Ignacio Ruiz Quintano
Abc
Ahora que las maras liberalias bisbisean la oración “ad patendam pluviam”, que sería la lluvia nuclear de la Tercera Guerra Mundial, reparemos en la actitud de un verdadero liberal, Bertrand Russell, ante la Primera, o Gran Guerra.
El lunes 3 de agosto descubrió en Trafalgar Square que el común de los hombres y mujeres estaban encantados con la perspectiva de una guerra. Sus mejores amigos, como los Whiteheads, estaban salvajemente a favor. La expectativa de una matanza deleitaba al noventa por ciento de la población. Hasta entonces había creído que era normal que los padres amaran a sus hijos, pero la guerra lo persuadió de que ese sentimiento era una rara excepción; que a la mayoría le gustaba el dinero por encima de todo, pero la destrucción les gustaba todavía más; que los intelectuales amaban la verdad, pero ni la décima parte de ellos prefieren la verdad a la popularidad. El amor a Inglaterra era su sentimiento más fuerte, pero con la guerra sintió “algo así como la llamada de Dios”. Ante la verdad, la propaganda nacionalista de todos los países le asqueaba.
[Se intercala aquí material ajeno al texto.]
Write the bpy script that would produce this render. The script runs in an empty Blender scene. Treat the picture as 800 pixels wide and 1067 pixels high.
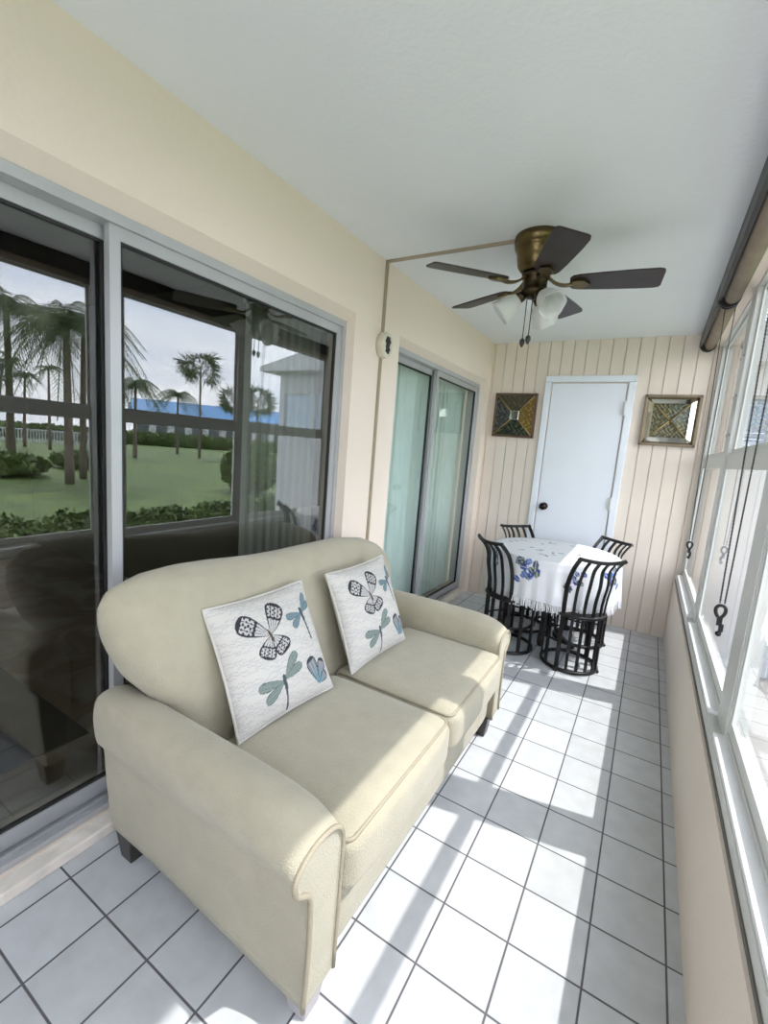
import bpy, bmesh, math, random
from mathutils import Vector, Matrix
PI = math.pi
U = 0.2                      # one floor tile pitch in metres; all lengths below are in tiles
C = bpy.context.scene.collection
random.seed(7)

# ------------------------------------------------------------------ materials
def lin(r, g, b):
    f = lambda c: (c/255/12.92) if c/255 <= 0.04045 else ((c/255+0.055)/1.055)**2.4
    return (f(r), f(g), f(b), 1.0)

class NT:
    def __init__(s, name):
        s.m = bpy.data.materials.new(name); s.m.use_nodes = True
        s.t = s.m.node_tree; s.n = s.t.nodes; s.l = s.t.links
        s.b = s.n.get('Principled BSDF'); s.o = s.n.get('Material Output')
    def new(s, typ, **kw):
        n = s.n.new(typ)
        for k, v in kw.items(): setattr(n, k, v)
        return n
    def link(s, a, b): s.l.new(a, b)

def mat(name, col, rough=0.6, metal=0.0, var=0.0, vscale=6.0, bump=0.0, bscale=60.0, spec=0.5, stretch=None, sheen=0.0, coat=0.0):
    k = NT(name)
    b = k.b
    b.inputs['Roughness'].default_value = rough
    b.inputs['Metallic'].default_value = metal
    b.inputs['Specular IOR Level'].default_value = spec
    b.inputs['Sheen Weight'].default_value = sheen
    b.inputs['Coat Weight'].default_value = coat
    tc = k.new('ShaderNodeTexCoord')
    src = tc.outputs['Object']
    if stretch:
        mp = k.new('ShaderNodeMapping'); mp.inputs['Scale'].default_value = stretch
        k.link(src, mp.inputs['Vector']); src = mp.outputs['Vector']
    nz = k.new('ShaderNodeTexNoise'); nz.inputs['Scale'].default_value = vscale; nz.inputs['Detail'].default_value = 4
    k.link(src, nz.inputs['Vector'])
    cr = k.new('ShaderNodeValToRGB')
    v = max(var, 0.01)
    cr.color_ramp.elements[0].position = 0.3; cr.color_ramp.elements[1].position = 0.7
    cr.color_ramp.elements[0].color = tuple(max(0, c*(1-v)) for c in col[:3])+(1,)
    cr.color_ramp.elements[1].color = tuple(min(1, c*(1+v)) for c in col[:3])+(1,)
    k.link(nz.outputs['Fac'], cr.inputs['Fac']); k.link(cr.outputs['Color'], b.inputs['Base Color'])
    if bump:
        n2 = k.new('ShaderNodeTexNoise'); n2.inputs['Scale'].default_value = bscale; n2.inputs['Detail'].default_value = 3
        k.link(src, n2.inputs['Vector'])
        bp = k.new('ShaderNodeBump'); bp.inputs['Strength'].default_value = bump; bp.inputs['Distance'].default_value = 0.01
        k.link(n2.outputs['Fac'], bp.inputs['Height']); k.link(bp.outputs['Normal'], b.inputs['Normal'])
    return k.m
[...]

Ante la civilización, el retorno a la barbarie le anonadaba. Ante sus sentimientos paternales frustrados, “la masacre de la juventud me destrozó el corazón”.
–Encontré consuelo conversando en Cambridge con Santayana, que era neutral y no tenía bastante respeto por la raza humana como para preocuparle si se destruía a sí misma o no. Su indiferencia me tranquilizaba.
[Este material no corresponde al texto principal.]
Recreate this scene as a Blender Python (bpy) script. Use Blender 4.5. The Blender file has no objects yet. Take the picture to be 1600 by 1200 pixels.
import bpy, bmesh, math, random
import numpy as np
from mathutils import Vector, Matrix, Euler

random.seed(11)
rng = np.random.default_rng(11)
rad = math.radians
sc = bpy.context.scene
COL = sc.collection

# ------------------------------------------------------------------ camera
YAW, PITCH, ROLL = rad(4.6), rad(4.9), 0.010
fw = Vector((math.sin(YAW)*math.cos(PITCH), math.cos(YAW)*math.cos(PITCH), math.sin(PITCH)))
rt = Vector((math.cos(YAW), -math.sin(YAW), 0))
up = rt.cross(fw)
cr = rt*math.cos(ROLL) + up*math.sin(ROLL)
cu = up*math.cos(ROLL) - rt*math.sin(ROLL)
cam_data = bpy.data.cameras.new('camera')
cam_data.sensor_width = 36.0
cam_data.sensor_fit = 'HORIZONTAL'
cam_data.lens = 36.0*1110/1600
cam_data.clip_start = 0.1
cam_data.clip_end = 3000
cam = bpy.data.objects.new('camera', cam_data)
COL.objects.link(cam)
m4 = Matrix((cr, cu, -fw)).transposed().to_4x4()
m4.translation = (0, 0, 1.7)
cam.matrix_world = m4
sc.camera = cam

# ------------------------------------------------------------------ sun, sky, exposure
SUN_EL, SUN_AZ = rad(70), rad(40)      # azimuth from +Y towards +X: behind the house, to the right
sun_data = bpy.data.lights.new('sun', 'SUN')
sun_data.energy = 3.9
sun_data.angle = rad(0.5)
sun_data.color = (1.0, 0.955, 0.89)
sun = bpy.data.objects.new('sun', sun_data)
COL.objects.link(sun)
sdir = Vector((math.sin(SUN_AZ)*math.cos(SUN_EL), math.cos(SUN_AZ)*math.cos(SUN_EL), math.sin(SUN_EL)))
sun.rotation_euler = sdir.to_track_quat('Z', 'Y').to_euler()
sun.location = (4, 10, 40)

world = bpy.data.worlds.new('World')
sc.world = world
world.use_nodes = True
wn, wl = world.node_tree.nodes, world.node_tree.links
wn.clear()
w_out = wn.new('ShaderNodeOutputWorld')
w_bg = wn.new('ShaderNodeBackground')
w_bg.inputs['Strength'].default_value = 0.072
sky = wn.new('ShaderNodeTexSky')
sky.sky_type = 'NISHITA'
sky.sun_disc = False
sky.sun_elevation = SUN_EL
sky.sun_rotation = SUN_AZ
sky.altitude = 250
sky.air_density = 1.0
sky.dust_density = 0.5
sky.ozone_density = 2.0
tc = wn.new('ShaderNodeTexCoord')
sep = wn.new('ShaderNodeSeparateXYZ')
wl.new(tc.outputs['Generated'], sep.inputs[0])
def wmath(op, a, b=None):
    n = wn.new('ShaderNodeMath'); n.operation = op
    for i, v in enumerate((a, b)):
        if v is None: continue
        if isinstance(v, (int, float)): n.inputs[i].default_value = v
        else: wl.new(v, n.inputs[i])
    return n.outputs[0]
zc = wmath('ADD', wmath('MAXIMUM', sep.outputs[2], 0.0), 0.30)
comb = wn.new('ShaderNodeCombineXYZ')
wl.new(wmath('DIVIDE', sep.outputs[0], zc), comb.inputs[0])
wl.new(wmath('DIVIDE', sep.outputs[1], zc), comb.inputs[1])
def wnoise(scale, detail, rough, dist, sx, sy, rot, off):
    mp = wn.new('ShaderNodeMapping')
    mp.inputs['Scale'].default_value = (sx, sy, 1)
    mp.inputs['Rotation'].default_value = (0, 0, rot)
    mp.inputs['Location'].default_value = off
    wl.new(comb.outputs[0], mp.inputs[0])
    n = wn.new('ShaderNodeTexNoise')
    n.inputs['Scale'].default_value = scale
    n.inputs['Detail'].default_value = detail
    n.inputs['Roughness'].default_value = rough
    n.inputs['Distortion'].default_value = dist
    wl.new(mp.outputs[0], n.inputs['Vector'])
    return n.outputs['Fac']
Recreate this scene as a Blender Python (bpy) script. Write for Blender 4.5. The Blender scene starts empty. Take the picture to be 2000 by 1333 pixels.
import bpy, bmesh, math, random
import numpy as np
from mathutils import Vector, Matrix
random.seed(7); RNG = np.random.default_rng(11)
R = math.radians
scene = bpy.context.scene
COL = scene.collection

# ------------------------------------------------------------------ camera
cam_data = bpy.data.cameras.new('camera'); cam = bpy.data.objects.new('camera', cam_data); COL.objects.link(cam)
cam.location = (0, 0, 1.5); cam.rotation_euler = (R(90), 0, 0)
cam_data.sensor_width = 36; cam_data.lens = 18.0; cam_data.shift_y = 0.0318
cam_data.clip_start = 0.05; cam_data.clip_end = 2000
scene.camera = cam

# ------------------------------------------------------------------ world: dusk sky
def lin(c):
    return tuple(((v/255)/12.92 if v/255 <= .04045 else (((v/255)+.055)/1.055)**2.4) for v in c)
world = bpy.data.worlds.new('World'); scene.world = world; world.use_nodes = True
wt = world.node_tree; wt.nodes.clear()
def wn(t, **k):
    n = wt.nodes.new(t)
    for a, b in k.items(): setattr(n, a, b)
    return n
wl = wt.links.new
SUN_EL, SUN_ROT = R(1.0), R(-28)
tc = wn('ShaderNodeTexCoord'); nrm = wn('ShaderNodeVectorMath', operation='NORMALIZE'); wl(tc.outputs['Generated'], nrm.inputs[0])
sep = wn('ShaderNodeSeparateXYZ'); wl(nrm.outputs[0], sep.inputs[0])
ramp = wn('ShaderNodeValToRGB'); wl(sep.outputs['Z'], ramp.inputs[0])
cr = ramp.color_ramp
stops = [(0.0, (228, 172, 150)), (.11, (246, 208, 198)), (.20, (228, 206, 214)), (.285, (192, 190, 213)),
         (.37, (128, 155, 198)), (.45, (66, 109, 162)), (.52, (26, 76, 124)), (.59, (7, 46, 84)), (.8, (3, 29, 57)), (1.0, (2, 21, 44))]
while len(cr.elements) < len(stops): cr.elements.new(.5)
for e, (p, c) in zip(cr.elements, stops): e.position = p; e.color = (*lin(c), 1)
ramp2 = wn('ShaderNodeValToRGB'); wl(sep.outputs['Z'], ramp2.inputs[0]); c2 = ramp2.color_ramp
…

Tras el hundimiento del “Lusitania”, llegó la violencia: parecía “como si se creyera que de algún modo yo era responsable del desastre”. En la iglesia de la Hermandad de Southgate Road fue asaltado por una multitud borracha, y “los más feroces eran las viragos, armadas con tablas de madera llenas de clavos oxidados”. Una pacifista pidió que lo defendieran a los policías, que se encogieron de hombros. “Es un filósofo”, les dijo. Nada. “Es famoso”. Nada. “Pero es hermano de un conde”. Los policías acudieron en su ayuda como leones.